*Your objective*.
Among the entries below, find the line with "Recreate this scene as a Blender Python (bpy) script. The", then quote it and each following line up to and including the line with "R = math.radians", and nothing else.

*Raw data*.
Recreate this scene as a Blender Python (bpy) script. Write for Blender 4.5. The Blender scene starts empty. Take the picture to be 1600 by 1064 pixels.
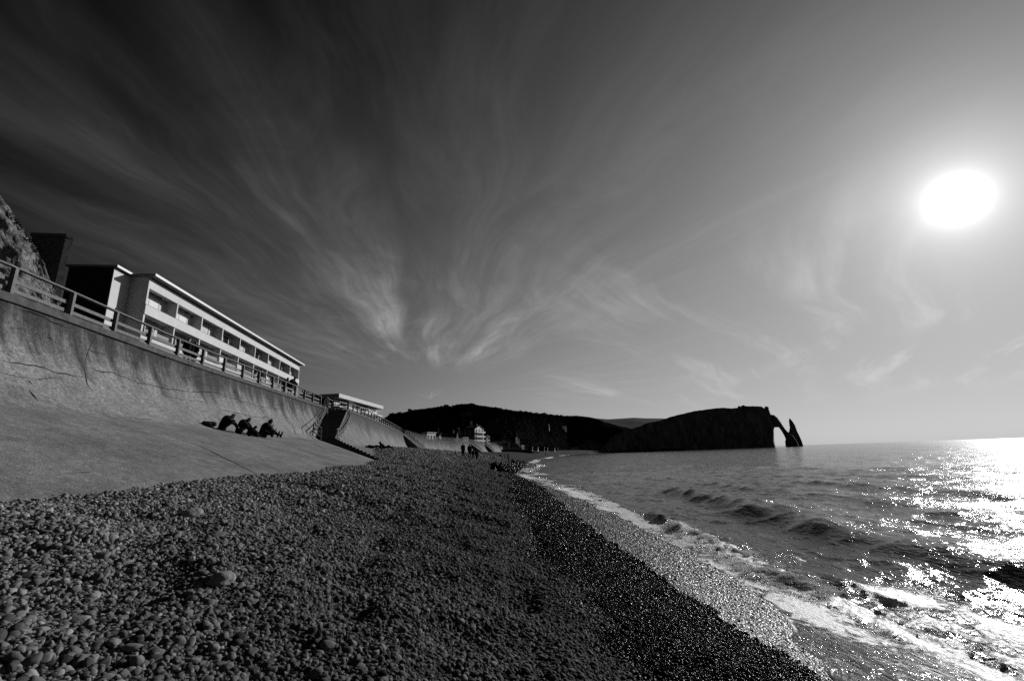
---
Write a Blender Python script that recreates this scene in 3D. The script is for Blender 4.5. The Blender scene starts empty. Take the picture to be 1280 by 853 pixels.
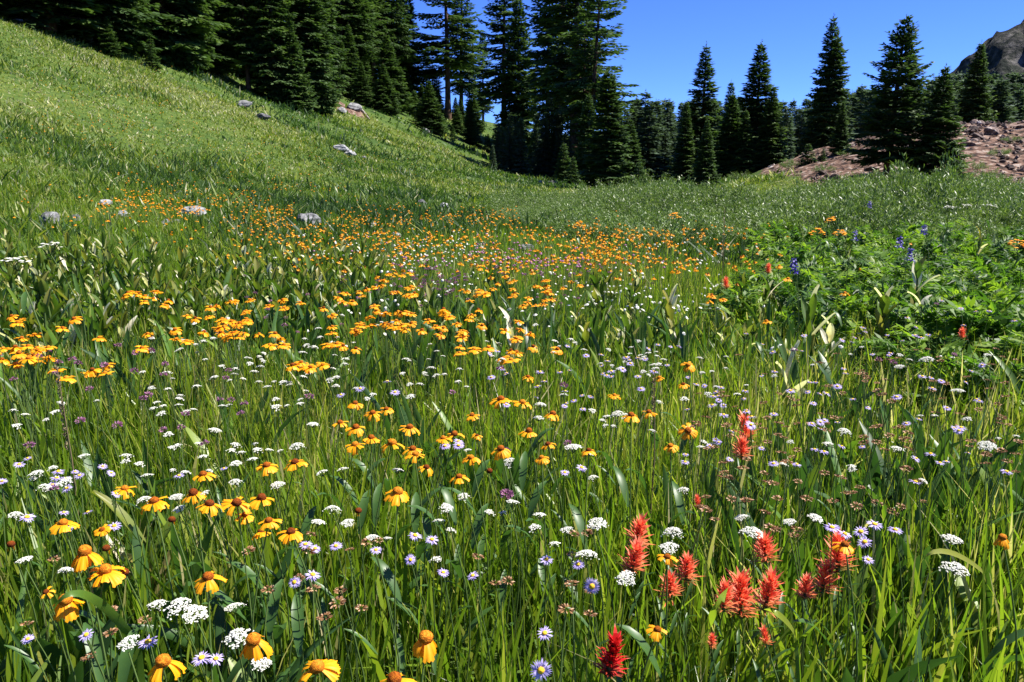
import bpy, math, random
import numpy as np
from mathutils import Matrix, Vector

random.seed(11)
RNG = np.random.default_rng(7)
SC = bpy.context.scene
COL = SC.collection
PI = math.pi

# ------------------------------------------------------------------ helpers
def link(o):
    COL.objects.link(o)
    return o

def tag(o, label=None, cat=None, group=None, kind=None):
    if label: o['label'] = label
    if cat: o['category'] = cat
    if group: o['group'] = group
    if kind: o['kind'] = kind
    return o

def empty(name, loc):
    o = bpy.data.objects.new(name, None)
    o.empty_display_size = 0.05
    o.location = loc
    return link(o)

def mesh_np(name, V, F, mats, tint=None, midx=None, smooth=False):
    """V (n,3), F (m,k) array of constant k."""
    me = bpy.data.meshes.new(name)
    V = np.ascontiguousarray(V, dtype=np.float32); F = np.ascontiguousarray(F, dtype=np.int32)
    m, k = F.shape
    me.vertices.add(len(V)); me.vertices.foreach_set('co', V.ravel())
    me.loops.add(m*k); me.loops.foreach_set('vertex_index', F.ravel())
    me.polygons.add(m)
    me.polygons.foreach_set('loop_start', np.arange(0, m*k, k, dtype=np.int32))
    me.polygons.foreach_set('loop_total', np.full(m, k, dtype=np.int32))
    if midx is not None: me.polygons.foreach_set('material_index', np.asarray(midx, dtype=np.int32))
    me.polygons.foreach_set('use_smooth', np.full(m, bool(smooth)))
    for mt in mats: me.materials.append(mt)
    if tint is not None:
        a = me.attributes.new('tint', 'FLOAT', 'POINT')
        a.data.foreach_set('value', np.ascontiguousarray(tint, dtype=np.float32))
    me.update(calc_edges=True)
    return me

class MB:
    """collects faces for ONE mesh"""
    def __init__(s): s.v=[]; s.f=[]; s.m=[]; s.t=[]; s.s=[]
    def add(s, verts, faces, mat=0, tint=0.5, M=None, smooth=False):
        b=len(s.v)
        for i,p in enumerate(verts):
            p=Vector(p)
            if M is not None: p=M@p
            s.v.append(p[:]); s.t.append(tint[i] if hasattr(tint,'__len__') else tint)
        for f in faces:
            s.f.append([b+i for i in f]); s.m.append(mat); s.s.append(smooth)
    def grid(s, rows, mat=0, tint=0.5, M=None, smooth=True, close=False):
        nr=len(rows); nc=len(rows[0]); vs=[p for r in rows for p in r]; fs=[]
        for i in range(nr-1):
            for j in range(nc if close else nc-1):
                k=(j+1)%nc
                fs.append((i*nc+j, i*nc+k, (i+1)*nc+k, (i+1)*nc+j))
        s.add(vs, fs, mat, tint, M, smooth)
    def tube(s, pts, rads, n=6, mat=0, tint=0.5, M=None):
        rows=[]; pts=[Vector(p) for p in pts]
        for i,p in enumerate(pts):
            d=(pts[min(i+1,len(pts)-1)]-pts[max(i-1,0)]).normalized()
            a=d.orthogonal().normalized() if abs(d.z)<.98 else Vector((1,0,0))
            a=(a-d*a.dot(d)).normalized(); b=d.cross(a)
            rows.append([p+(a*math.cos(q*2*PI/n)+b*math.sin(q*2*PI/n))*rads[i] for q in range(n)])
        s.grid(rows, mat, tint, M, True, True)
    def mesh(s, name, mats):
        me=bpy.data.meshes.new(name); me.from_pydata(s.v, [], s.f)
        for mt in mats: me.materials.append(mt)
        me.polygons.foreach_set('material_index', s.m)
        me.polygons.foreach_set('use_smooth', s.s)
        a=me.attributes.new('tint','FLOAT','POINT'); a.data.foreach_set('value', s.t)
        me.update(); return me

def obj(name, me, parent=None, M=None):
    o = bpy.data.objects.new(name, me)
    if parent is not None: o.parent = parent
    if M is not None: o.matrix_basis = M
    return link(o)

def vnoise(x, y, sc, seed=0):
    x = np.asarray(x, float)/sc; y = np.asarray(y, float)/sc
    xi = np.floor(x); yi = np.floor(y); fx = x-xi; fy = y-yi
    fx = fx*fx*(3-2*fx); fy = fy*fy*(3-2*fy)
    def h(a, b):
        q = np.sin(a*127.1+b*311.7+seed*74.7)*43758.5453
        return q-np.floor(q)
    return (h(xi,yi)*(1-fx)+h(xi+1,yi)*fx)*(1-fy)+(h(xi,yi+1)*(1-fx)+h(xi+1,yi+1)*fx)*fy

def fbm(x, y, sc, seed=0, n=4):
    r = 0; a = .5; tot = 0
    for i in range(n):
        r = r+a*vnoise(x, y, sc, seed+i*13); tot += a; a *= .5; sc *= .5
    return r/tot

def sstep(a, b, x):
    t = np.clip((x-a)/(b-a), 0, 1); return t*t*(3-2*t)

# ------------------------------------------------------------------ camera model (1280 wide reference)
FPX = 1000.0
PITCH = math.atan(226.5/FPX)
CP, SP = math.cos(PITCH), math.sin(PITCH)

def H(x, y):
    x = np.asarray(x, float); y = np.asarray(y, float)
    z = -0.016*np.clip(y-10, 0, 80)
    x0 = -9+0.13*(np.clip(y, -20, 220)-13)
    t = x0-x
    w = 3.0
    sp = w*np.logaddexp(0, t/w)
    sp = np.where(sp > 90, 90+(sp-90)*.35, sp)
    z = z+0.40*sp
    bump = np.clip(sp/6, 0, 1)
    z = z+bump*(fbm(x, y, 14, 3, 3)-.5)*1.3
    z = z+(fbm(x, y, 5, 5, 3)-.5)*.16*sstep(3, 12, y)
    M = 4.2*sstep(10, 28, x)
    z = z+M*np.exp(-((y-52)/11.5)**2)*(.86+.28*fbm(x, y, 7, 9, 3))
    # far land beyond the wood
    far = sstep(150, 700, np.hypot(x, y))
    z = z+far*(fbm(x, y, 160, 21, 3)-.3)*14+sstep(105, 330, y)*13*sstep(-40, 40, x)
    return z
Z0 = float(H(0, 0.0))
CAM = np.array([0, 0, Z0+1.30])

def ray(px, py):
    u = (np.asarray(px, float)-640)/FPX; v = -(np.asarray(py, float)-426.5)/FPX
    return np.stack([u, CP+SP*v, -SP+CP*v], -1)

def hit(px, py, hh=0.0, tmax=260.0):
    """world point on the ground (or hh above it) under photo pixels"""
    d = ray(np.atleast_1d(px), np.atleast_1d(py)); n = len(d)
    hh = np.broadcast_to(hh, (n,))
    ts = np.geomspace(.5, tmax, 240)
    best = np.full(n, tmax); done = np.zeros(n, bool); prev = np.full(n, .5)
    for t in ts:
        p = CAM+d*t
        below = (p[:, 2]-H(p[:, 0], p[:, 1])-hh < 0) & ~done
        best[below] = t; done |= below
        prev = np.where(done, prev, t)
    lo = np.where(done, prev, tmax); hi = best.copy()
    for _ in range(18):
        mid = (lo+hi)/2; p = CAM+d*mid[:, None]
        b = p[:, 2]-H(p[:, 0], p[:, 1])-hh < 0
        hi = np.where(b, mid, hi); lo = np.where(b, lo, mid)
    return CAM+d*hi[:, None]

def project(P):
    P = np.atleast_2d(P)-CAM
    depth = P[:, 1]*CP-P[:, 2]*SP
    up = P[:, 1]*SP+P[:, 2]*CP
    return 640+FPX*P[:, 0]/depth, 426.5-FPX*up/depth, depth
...
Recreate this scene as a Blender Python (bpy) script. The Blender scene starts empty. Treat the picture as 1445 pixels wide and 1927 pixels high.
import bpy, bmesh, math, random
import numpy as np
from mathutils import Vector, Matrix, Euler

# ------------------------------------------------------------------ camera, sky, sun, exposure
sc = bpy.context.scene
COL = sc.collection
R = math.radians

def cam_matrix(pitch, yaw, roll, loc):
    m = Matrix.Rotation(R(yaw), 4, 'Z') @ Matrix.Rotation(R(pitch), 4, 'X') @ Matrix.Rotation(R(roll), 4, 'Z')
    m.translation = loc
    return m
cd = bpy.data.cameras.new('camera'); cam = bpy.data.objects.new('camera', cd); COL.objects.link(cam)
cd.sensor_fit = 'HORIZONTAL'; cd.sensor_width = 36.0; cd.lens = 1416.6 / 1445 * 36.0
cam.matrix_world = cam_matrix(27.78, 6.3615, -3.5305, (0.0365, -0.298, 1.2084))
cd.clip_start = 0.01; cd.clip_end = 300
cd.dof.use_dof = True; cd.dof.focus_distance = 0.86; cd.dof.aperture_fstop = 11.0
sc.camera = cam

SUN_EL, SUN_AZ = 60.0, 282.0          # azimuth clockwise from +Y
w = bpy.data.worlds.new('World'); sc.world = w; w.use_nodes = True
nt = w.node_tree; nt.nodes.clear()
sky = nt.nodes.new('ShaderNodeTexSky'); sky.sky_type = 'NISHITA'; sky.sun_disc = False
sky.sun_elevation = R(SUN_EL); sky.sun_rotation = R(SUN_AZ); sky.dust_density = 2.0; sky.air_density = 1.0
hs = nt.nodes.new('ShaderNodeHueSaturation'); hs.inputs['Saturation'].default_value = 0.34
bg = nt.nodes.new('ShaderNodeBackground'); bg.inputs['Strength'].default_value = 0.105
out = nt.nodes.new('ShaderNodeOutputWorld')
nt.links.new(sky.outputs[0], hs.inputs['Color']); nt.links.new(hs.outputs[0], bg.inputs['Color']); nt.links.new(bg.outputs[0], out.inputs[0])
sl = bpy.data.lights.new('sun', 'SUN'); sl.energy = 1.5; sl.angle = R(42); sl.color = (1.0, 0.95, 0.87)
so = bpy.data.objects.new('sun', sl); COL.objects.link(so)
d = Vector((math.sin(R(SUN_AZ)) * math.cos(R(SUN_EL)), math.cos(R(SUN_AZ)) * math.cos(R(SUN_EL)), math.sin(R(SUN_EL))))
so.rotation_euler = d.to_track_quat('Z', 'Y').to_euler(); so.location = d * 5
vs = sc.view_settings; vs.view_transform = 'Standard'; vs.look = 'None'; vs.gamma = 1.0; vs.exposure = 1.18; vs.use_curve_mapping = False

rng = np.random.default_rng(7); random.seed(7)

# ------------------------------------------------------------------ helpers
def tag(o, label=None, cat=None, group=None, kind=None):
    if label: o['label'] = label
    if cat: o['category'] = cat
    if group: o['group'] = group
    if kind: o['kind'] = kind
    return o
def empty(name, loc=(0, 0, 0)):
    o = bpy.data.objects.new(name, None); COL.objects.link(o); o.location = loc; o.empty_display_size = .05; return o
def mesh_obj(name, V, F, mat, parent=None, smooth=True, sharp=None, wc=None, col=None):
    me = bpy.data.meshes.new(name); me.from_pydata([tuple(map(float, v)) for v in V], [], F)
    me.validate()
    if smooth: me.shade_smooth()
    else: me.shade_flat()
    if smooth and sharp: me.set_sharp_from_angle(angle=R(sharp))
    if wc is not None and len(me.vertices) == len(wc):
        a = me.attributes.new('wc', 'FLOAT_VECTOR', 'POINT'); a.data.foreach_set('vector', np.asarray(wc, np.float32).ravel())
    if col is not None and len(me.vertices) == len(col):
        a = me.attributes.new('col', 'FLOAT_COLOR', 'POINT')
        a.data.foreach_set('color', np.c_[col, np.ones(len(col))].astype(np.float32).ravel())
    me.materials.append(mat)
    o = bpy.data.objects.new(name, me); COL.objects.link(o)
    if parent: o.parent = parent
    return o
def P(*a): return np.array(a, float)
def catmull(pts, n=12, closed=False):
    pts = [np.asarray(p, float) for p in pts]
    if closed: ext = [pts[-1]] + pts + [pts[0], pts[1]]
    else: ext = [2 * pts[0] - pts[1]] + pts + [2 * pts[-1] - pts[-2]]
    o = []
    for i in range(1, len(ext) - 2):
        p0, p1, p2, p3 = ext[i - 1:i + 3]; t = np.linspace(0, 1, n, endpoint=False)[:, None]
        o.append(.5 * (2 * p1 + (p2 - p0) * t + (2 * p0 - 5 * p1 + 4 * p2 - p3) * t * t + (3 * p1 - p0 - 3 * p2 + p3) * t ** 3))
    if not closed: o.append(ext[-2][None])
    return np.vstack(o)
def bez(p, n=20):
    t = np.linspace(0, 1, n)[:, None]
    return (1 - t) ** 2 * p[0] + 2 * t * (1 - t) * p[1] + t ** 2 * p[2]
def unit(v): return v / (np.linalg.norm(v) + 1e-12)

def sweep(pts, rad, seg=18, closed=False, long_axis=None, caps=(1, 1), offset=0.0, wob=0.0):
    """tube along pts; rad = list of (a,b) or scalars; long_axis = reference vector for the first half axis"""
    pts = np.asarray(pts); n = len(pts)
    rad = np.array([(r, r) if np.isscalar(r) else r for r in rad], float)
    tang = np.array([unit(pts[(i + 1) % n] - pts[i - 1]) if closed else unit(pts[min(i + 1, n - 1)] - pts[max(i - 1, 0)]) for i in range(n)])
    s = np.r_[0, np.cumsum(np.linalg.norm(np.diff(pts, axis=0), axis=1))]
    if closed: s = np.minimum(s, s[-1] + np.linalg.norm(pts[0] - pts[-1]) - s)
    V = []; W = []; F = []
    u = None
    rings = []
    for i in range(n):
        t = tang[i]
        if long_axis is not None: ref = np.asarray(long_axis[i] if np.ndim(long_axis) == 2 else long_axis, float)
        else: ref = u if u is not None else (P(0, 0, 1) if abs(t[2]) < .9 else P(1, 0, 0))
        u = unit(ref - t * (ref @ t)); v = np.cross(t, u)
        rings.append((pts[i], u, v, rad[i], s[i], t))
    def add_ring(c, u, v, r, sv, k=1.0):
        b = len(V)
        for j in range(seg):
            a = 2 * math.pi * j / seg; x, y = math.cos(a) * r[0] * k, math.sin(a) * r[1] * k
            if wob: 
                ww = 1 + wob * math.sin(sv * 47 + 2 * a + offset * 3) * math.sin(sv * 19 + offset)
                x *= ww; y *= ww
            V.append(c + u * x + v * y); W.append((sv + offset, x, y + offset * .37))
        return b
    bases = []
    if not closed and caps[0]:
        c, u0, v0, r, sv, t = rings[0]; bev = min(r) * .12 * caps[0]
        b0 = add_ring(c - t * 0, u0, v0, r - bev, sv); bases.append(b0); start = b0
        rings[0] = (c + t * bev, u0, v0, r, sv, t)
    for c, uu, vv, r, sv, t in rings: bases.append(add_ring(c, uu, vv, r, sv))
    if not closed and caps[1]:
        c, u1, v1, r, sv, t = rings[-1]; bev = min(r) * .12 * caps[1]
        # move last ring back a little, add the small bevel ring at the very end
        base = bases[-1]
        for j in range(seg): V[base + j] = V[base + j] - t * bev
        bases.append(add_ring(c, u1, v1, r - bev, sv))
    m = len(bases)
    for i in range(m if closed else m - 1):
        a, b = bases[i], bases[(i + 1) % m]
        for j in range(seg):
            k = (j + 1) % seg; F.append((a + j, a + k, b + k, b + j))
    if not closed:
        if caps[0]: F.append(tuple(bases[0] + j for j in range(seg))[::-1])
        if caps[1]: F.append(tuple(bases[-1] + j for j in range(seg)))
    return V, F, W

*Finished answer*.
Recreate this scene as a Blender Python (bpy) script. The Blender scene starts empty. Treat the picture as 1445 pixels wide and 1927 pixels high.
import bpy, bmesh, math, random
import numpy as np
from mathutils import Vector, Matrix, Euler

# ------------------------------------------------------------------ camera, sky, sun, exposure
sc = bpy.context.scene
COL = sc.collection
R = math.radians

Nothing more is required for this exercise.